Timberline Lodge is Oregon’s Most Famous Building, And a Decent Hotel

As ski lodges go, our experience was a little, uh, rustic.

(Mackenzey Johnson)

When you're an icon, amenities are negotiable.

Timberline Lodge is definitely an icon—the richly appointed ski lodge is the most famous building in the state, and probably would be even if Stanley Kubrick never made The Shining.

Perched just below the glaciers that provide the nation's only late-summer skiing, it's a 40,000-square-foot curio cabinet filled with tiny pieces from the artists and artisans towed up this mountain for steady work during the Great Depression.

We're still between Depressions, so you plunk down $250 for a small wood-paneled room and plunk yourself in front of the stone fireplaces that feed the massive chimney that climbs nearly 100 feet. Look in any direction, and you're in an adjunct art museum with a huge collection of works by C.S. Price, who the state historical society has said "may be Oregon's most important and influential painter." There's also a watercolor and several statues by late, great local Tom Hardy, who made the bronze eagle seal on the Franklin Delano Roosevelt Memorial. It's all interspersed with functional folk art, like the hand-carved stair rails emblazoned with animal forms. Soak it in at the heated outdoor pool with some hot cocoa or a $60 bottle of Argyle brut.

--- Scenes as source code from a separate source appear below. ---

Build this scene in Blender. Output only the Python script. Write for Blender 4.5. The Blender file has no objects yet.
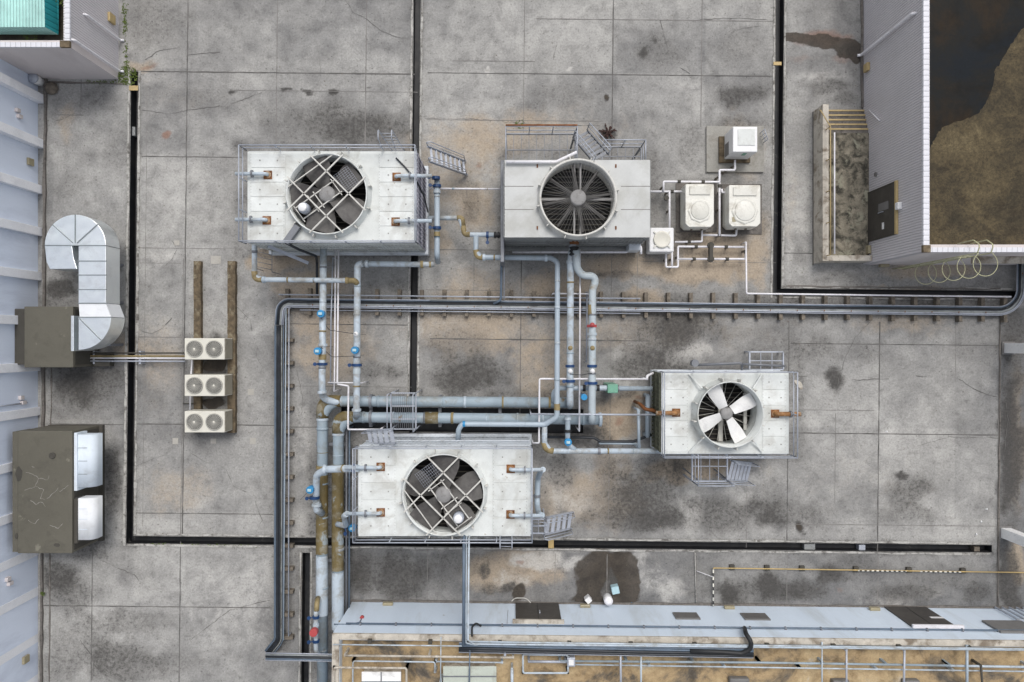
import bpy, bmesh, math, random
import numpy as np
from mathutils import Vector, Matrix
random.seed(7)
scene = bpy.context.scene
COL = scene.collection
H = 27.32; K = 0.04; TH = 0.0105          # drone height, metres per unit on the deck, building yaw
CT, ST = math.cos(TH), math.sin(TH)

def P(px, py, z=0.0):
    s = K*(H-z)/H
    return Vector(((px-512)*s, (341-py)*s, z))
def UV(px, py):                            # photo plan -> plan aligned with the slab joints
    dx, dy = px-512, py-341
    return dx*CT+dy*ST, -dx*ST+dy*CT
def RW(u, v, z=0.0):                       # aligned plan -> world
    return Vector((K*(u*CT-v*ST), -K*(u*ST+v*CT), z))

# ------------------------------------------------------------------ materials
def ramp(nt, fac, a, b, ca=(0,0,0,1), cb=(1,1,1,1)):
    r = nt.nodes.new('ShaderNodeValToRGB')
    r.color_ramp.elements[0].position = a; r.color_ramp.elements[1].position = b
    r.color_ramp.elements[0].color = ca; r.color_ramp.elements[1].color = cb
    nt.links.new(fac, r.inputs[0]); return r.outputs[0]
def mix(nt, fac, a, b, mode='MIX'):
    m = nt.nodes.new('ShaderNodeMix'); m.data_type = 'RGBA'; m.blend_type = mode
    for s, val in ((m.inputs[0], fac), (m.inputs[6], a), (m.inputs[7], b)):
        if isinstance(val, (int, float)): s.default_value = val
        elif isinstance(val, tuple): s.default_value = (*val[:3], 1)
        else: nt.links.new(val, s)
    return m.outputs[2]
def noise(nt, vec, scale, detail=4, rough=0.55, dist=0.0):
    n = nt.nodes.new('ShaderNodeTexNoise'); n.inputs['Scale'].default_value = scale
    n.inputs['Detail'].default_value = detail; n.inputs['Roughness'].default_value = rough
    n.inputs['Distortion'].default_value = dist
    nt.links.new(vec, n.inputs['Vector']); return n.outputs['Fac']
def base_mat(name):
    m = bpy.data.materials.new(name); m.use_nodes = True
    nt = m.node_tree; b = nt.nodes['Principled BSDF']
    tc = nt.nodes.new('ShaderNodeTexCoord')
    return m, nt, b, tc.outputs['Object']
def math_(nt, op, a, b=0.0, clamp=False):
    n = nt.nodes.new('ShaderNodeMath'); n.operation = op; n.use_clamp = clamp
    for i, v in enumerate((a, b)):
        if isinstance(v, (int, float)): n.inputs[i].default_value = v
        else: nt.links.new(v, n.inputs[i])
    return n.outputs[0]
def mat(name, col, rough=0.5, metal=0.0, var=0.12, vs=1.5, dirt=None, da=0.5, ds=1.2, dt=0.52, speck=0.06, bump=0.0, dirt2=None, d2t=0.62, d2s=3.0, stretch=None):
    m, nt, b, vec = base_mat(name)
    if stretch:
        mp = nt.nodes.new('ShaderNodeMapping'); mp.inputs['Scale'].default_value = stretch
        nt.links.new(vec, mp.inputs[0]); vec2 = mp.outputs[0]
    else: vec2 = vec
    n1 = noise(nt, vec2, vs, 5, 0.6)
    lo = tuple(c*(1-var) for c in col); hi = tuple(min(1, c*(1+var)) for c in col)
    c = mix(nt, ramp(nt, n1, 0.3, 0.7), lo, hi)
    if dirt:
        n2 = noise(nt, vec2, ds, 7, 0.65, 0.4)
        c = mix(nt, math_(nt, 'MULTIPLY', ramp(nt, n2, dt, dt+0.16), da), c, dirt)
    if dirt2:
        n3 = noise(nt, vec, d2s, 6, 0.6, 0.3)
        c = mix(nt, ramp(nt, n3, d2t, d2t+0.06), c, dirt2)
    if name in ('tower_white_panel','cream_fibreglass'):
        oi = nt.nodes.new('ShaderNodeObjectInfo'); c = mix(nt, 1.0, c, ramp(nt, oi.outputs['Random'], 0.0, 1.0, (0.90,0.90,0.89,1), (1.04,1.04,1.04,1)), 'MULTIPLY')
    if speck:
        n4 = noise(nt, vec, 22, 3, 0.7)
        c = mix(nt, speck*2.2, c, ramp(nt, n4, 0.35, 0.65, (0.25,0.25,0.25,1), (1,1,1,1)), 'MULTIPLY')
    nt.links.new(c, b.inputs['Base Color'])
    rn = noise(nt, vec, 4, 4)
    mr = nt.nodes.new('ShaderNodeMapRange'); nt.links.new(rn, mr.inputs[0])
    mr.inputs[3].default_value = max(0.05, rough-0.12); mr.inputs[4].default_value = min(1, rough+0.15)
    nt.links.new(mr.outputs[0], b.inputs['Roughness'])
    b.inputs['Metallic'].default_value = metal
    if bump:
        bp = nt.nodes.new('ShaderNodeBump'); bp.inputs['Strength'].default_value = bump; bp.inputs['Distance'].default_value = 0.02
        nt.links.new(noise(nt, vec, 14, 5, 0.6), bp.inputs['Height']); nt.links.new(bp.outputs[0], b.inputs['Normal'])
    return m

M = {}
M['white']   = mat('tower_white_panel', (0.70,0.725,0.71), 0.5, var=0.09, dirt=(0.42,0.41,0.37), da=0.55, ds=1.3, dt=0.48, speck=0.04, dirt2=(0.36,0.30,0.22), d2t=0.70)
M['cream']   = mat('cream_fibreglass', (0.74,0.73,0.67), 0.5, var=0.08, dirt=(0.42,0.39,0.32), da=0.7, ds=1.6, dt=0.5, speck=0.05)
M['greypan'] = mat('grey_tower_panel', (0.50,0.51,0.50), 0.45, var=0.06, dirt=(0.36,0.36,0.33), da=0.6, ds=0.9, dt=0.48, speck=0.03)
M['louvre']  = mat('pale_louvre', (0.62,0.66,0.70), 0.5, var=0.1, dirt=(0.25,0.25,0.24), da=0.6, ds=2.5)
M['louvre_l']= mat('lilac_louvre', (0.36,0.36,0.42), 0.55, var=0.12, dirt=(0.15,0.14,0.15), da=0.6, ds=2.5)
M['louvre_o']= mat('olive_louvre', (0.13,0.135,0.09), 0.7, var=0.3, dirt=(0.05,0.05,0.035), da=0.8, ds=2.5)
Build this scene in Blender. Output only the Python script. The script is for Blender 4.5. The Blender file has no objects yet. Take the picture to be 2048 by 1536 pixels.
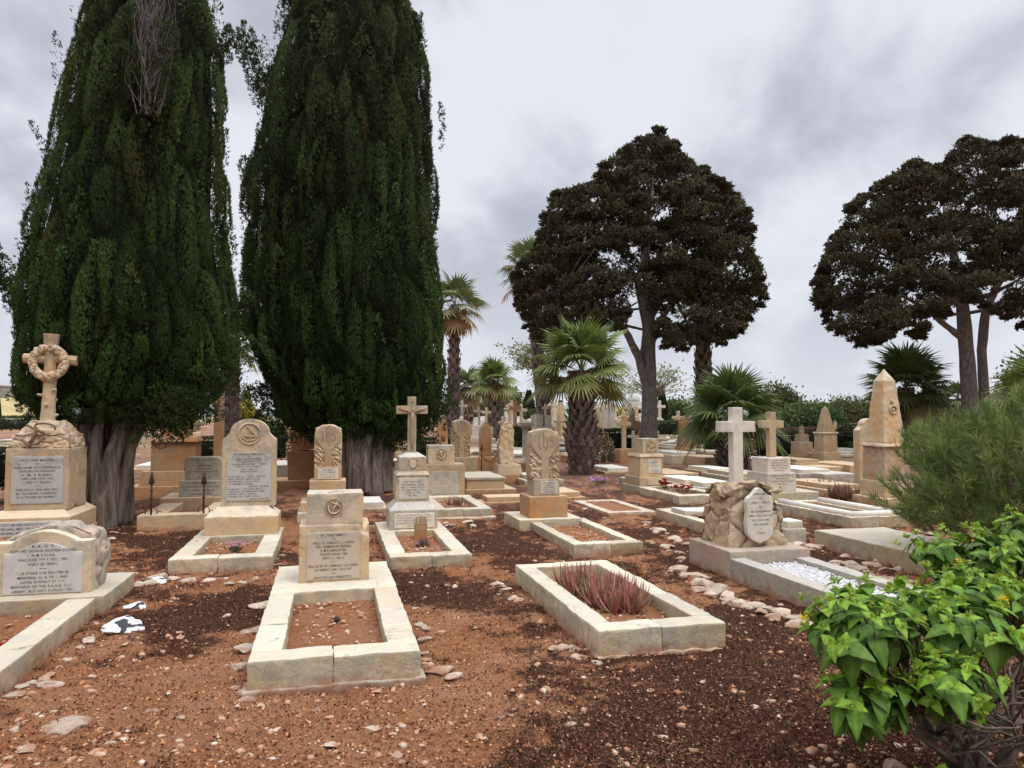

As ski lodges go, our experience was a little, uh, rustic. The steam-heat system, original to the vintage lodge, broke down in our room, causing much folly. The food is fine for German tourists, but not the Swiss. A random fire alarm went off just after breakfast—not trivial when you're in an old wooden building with fireplaces and it's 10 degrees outside. An Old Fashioned made with Pendleton was watery and larded up with candied orange. The aggressively casual front desk sent me sliding down to the day lodge for another lift-ticket wicket because "they only give me so many."

But you should, at least once, wake up at 6,000 feet and look through the frosted panes inside the walls of the state's most impressive building.